### DIRECTIONS FOR THIS TASK:
Write each line out exactly, leaving none out.
━━━
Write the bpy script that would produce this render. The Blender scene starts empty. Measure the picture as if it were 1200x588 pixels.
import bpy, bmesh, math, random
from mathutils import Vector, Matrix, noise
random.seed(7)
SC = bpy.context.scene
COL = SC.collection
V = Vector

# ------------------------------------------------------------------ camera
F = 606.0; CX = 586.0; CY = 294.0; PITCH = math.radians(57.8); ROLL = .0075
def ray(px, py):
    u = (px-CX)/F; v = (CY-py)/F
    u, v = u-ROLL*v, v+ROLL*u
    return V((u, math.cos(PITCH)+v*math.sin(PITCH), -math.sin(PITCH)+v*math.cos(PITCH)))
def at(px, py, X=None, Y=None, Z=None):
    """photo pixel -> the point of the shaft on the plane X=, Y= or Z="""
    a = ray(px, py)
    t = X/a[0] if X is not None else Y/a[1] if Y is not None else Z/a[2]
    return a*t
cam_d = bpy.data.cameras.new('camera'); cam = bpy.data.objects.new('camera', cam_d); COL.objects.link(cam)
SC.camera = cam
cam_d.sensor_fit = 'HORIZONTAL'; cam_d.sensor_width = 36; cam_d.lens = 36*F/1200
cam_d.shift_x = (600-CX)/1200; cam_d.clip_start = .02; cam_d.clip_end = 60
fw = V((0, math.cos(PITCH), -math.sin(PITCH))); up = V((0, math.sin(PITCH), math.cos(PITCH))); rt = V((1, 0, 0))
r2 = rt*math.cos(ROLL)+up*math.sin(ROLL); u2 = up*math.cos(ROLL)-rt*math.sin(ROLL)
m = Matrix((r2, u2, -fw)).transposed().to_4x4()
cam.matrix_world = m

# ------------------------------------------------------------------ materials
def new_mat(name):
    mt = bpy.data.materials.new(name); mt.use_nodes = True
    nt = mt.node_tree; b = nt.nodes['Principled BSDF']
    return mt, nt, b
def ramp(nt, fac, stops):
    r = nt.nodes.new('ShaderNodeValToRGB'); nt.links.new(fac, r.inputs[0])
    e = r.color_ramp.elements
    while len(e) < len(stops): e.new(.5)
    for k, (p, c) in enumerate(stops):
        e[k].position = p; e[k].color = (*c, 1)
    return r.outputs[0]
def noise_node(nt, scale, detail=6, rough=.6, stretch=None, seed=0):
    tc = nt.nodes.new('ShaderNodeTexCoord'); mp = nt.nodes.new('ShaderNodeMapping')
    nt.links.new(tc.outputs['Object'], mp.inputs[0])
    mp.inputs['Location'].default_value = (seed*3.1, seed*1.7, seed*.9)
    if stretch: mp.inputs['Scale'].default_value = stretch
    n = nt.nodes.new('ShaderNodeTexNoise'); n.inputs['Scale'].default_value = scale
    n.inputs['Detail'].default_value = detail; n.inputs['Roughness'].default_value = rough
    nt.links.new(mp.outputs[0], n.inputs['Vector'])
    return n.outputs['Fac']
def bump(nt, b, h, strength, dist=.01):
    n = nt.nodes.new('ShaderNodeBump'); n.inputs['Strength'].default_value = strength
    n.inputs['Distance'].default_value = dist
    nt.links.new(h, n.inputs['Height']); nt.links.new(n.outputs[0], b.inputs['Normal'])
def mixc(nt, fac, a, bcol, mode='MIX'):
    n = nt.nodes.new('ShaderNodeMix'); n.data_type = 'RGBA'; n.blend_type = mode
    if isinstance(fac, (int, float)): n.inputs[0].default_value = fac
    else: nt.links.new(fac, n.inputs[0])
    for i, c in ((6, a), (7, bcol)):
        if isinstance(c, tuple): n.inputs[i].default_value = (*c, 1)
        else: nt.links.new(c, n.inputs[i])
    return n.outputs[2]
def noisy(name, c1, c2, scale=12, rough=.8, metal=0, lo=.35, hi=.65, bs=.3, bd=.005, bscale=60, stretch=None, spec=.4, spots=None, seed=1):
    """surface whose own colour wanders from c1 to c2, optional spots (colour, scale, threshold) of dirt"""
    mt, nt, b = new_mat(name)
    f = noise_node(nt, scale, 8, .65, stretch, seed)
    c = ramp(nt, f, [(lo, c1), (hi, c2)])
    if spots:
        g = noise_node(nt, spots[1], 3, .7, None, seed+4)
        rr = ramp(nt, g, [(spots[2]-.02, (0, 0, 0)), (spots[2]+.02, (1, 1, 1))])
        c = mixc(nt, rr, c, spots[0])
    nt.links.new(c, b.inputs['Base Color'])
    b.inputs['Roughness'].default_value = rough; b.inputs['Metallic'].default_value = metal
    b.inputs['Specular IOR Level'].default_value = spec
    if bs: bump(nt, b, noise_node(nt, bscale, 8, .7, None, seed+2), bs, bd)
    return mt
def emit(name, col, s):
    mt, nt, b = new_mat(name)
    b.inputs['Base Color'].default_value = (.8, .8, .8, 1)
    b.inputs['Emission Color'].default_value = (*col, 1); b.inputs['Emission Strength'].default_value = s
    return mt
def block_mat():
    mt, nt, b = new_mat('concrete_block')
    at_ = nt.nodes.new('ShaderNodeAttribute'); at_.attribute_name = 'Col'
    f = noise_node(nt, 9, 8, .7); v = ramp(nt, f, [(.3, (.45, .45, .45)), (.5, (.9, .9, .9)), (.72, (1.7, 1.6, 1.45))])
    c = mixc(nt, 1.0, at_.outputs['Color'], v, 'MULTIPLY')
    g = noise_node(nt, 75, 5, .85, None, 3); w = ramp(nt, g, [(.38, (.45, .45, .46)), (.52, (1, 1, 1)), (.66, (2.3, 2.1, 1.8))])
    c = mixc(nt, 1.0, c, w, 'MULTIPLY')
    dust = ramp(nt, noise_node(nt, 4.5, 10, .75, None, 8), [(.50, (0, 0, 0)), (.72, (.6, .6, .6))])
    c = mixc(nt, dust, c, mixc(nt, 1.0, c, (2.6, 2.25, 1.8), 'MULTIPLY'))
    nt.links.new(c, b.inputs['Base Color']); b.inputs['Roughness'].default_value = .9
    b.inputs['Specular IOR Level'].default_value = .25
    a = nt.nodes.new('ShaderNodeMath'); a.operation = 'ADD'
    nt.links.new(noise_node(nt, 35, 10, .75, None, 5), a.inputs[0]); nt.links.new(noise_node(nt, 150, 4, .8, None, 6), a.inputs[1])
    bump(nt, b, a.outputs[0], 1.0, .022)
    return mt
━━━
### REPLY TO THE TASK:
Write the bpy script that would produce this render. The Blender scene starts empty. Measure the picture as if it were 1200x588 pixels.
import bpy, bmesh, math, random
from mathutils import Vector, Matrix, noise
random.seed(7)
SC = bpy.context.scene
COL = SC.collection
V = Vector

# ------------------------------------------------------------------ camera
F = 606.0; CX = 586.0; CY = 294.0; PITCH = math.radians(57.8); ROLL = .0075
def ray(px, py):
    u = (px-CX)/F; v = (CY-py)/F
    u, v = u-ROLL*v, v+ROLL*u
    return V((u, math.cos(PITCH)+v*math.sin(PITCH), -math.sin(PITCH)+v*math.cos(PITCH)))
def at(px, py, X=None, Y=None, Z=None):
    """photo pixel -> the point of the shaft on the plane X=, Y= or Z="""
    a = ray(px, py)
    t = X/a[0] if X is not None else Y/a[1] if Y is not None else Z/a[2]
    return a*t
cam_d = bpy.data.cameras.new('camera'); cam = bpy.data.objects.new('camera', cam_d); COL.objects.link(cam)
SC.camera = cam
cam_d.sensor_fit = 'HORIZONTAL'; cam_d.sensor_width = 36; cam_d.lens = 36*F/1200
cam_d.shift_x = (600-CX)/1200; cam_d.clip_start = .02; cam_d.clip_end = 60
fw = V((0, math.cos(PITCH), -math.sin(PITCH))); up = V((0, math.sin(PITCH), math.cos(PITCH))); rt = V((1, 0, 0))
r2 = rt*math.cos(ROLL)+up*math.sin(ROLL); u2 = up*math.cos(ROLL)-rt*math.sin(ROLL)
m = Matrix((r2, u2, -fw)).transposed().to_4x4()
cam.matrix_world = m

# ------------------------------------------------------------------ materials
def new_mat(name):
    mt = bpy.data.materials.new(name); mt.use_nodes = True
    nt = mt.node_tree; b = nt.nodes['Principled BSDF']
    return mt, nt, b
def ramp(nt, fac, stops):
    r = nt.nodes.new('ShaderNodeValToRGB'); nt.links.new(fac, r.inputs[0])
    e = r.color_ramp.elements
    while len(e) < len(stops): e.new(.5)
    for k, (p, c) in enumerate(stops):
        e[k].position = p; e[k].color = (*c, 1)
    return r.outputs[0]
def noise_node(nt, scale, detail=6, rough=.6, stretch=None, seed=0):
    tc = nt.nodes.new('ShaderNodeTexCoord'); mp = nt.nodes.new('ShaderNodeMapping')
    nt.links.new(tc.outputs['Object'], mp.inputs[0])
    mp.inputs['Location'].default_value = (seed*3.1, seed*1.7, seed*.9)
    if stretch: mp.inputs['Scale'].default_value = stretch
    n = nt.nodes.new('ShaderNodeTexNoise'); n.inputs['Scale'].default_value = scale
    n.inputs['Detail'].default_value = detail; n.inputs['Roughness'].default_value = rough
    nt.links.new(mp.outputs[0], n.inputs['Vector'])
    return n.outputs['Fac']
def bump(nt, b, h, strength, dist=.01):
    n = nt.nodes.new('ShaderNodeBump'); n.inputs['Strength'].default_value = strength
    n.inputs['Distance'].default_value = dist
    nt.links.new(h, n.inputs['Height']); nt.links.new(n.outputs[0], b.inputs['Normal'])
def mixc(nt, fac, a, bcol, mode='MIX'):
    n = nt.nodes.new('ShaderNodeMix'); n.data_type = 'RGBA'; n.blend_type = mode
    if isinstance(fac, (int, float)): n.inputs[0].default_value = fac
    else: nt.links.new(fac, n.inputs[0])
    for i, c in ((6, a), (7, bcol)):
        if isinstance(c, tuple): n.inputs[i].default_value = (*c, 1)
        else: nt.links.new(c, n.inputs[i])
    return n.outputs[2]
def noisy(name, c1, c2, scale=12, rough=.8, metal=0, lo=.35, hi=.65, bs=.3, bd=.005, bscale=60, stretch=None, spec=.4, spots=None, seed=1):
    """surface whose own colour wanders from c1 to c2, optional spots (colour, scale, threshold) of dirt"""
    mt, nt, b = new_mat(name)
    f = noise_node(nt, scale, 8, .65, stretch, seed)
    c = ramp(nt, f, [(lo, c1), (hi, c2)])
    if spots:
        g = noise_node(nt, spots[1], 3, .7, None, seed+4)
        rr = ramp(nt, g, [(spots[2]-.02, (0, 0, 0)), (spots[2]+.02, (1, 1, 1))])
        c = mixc(nt, rr, c, spots[0])
    nt.links.new(c, b.inputs['Base Color'])
    b.inputs['Roughness'].default_value = rough; b.inputs['Metallic'].default_value = metal
    b.inputs['Specular IOR Level'].default_value = spec
    if bs: bump(nt, b, noise_node(nt, bscale, 8, .7, None, seed+2), bs, bd)
    return mt
def emit(name, col, s):
    mt, nt, b = new_mat(name)
    b.inputs['Base Color'].default_value = (.8, .8, .8, 1)
    b.inputs['Emission Color'].default_value = (*col, 1); b.inputs['Emission Strength'].default_value = s
    return mt
def block_mat():
    mt, nt, b = new_mat('concrete_block')
    at_ = nt.nodes.new('ShaderNodeAttribute'); at_.attribute_name = 'Col'
    f = noise_node(nt, 9, 8, .7); v = ramp(nt, f, [(.3, (.45, .45, .45)), (.5, (.9, .9, .9)), (.72, (1.7, 1.6, 1.45))])
    c = mixc(nt, 1.0, at_.outputs['Color'], v, 'MULTIPLY')
    g = noise_node(nt, 75, 5, .85, None, 3); w = ramp(nt, g, [(.38, (.45, .45, .46)), (.52, (1, 1, 1)), (.66, (2.3, 2.1, 1.8))])
    c = mixc(nt, 1.0, c, w, 'MULTIPLY')
    dust = ramp(nt, noise_node(nt, 4.5, 10, .75, None, 8), [(.50, (0, 0, 0)), (.72, (.6, .6, .6))])
    c = mixc(nt, dust, c, mixc(nt, 1.0, c, (2.6, 2.25, 1.8), 'MULTIPLY'))
    nt.links.new(c, b.inputs['Base Color']); b.inputs['Roughness'].default_value = .9
    b.inputs['Specular IOR Level'].default_value = .25
    a = nt.nodes.new('ShaderNodeMath'); a.operation = 'ADD'
    nt.links.new(noise_node(nt, 35, 10, .75, None, 5), a.inputs[0]); nt.links.new(noise_node(nt, 150, 4, .8, None, 6), a.inputs[1])
    bump(nt, b, a.outputs[0], 1.0, .022)
    return mt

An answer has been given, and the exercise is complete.